Connecting Lab Predictions to Real-World Performance

Research at the Test Track unites real-world pavement construction with live heavy trafficking in a controlled environment. This allows highway agencies and commercial interest groups to quickly analyze and implement findings from the track.

“Our mission is safe and sustainable asphalt pavements at the lowest possible life-cycle cost,” Powell said. “We’re the only place that has a track like this. We’re the only place that has this outdoor laboratory where we can connect lab predictions to real-world performance.”

The type of research conducted at the Test Track is known as full-scale accelerated performance testing. The traffic that would normally travel on a roadway over many years is compressed and driven in only two years. Accelerated testing allows researchers to fully consider the effect of increasing traffic demands on future asphalt performance.

This distinctive type of testing has not only allowed for quick and accurate results, but has also allowed Test Track researchers to save money for their agencies.

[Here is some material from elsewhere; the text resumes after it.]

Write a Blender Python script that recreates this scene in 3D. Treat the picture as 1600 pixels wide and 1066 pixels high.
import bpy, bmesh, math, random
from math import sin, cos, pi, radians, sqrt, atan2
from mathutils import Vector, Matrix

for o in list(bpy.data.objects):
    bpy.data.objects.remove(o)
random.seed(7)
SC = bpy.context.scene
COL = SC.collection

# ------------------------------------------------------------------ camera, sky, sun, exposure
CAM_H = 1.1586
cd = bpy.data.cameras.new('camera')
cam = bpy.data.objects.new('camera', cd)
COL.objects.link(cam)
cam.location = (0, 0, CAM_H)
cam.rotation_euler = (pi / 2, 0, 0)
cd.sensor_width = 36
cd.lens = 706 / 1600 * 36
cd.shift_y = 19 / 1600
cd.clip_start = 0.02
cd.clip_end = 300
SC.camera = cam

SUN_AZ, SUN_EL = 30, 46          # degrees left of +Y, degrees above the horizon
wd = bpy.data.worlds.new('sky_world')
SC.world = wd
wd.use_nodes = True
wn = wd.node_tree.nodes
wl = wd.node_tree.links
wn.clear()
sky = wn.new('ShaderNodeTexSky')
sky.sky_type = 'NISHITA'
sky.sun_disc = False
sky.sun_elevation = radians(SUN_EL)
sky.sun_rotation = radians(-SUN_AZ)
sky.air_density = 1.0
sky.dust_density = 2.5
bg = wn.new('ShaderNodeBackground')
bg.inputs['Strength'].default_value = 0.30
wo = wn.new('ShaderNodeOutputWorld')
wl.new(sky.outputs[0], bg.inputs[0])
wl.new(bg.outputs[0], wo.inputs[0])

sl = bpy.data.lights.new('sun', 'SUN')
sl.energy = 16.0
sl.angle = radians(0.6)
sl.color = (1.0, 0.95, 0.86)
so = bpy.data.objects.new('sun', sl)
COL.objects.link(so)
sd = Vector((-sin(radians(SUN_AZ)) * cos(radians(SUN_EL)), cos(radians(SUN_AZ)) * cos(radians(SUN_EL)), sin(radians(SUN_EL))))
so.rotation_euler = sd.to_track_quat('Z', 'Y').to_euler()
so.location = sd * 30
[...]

In a poll conducted by NCAT, sponsors of the track indicated that on average, each dollar spent on research at the facility saved $46 in real world implementation. In an industry that often relies on a safe bet, the track is an invaluable asset.

“DOT engineers tend to be conservative because there’s no incentive for them to try something new that might not work,” Powell said. “We stand in the gap for them, and they can do things here that are high risk, high reward. We’re making a difference.”

Now in its eighth research cycle, the Test Track provides researchers in the asphalt industry opportunities to innovate that otherwise wouldn’t have existed. To Powell, learning through pavement failings on the track has brought invaluable insight to asphalt technology across the world.   

“To me, it’s incredibly fun to be doing work that leaves the world better than how we found it,” Powell said. “In academia, there is a lot of emphasis on how many research dollars you’re bringing in. That’s never our focus. Our success is measured by the impact of the things that we learn.”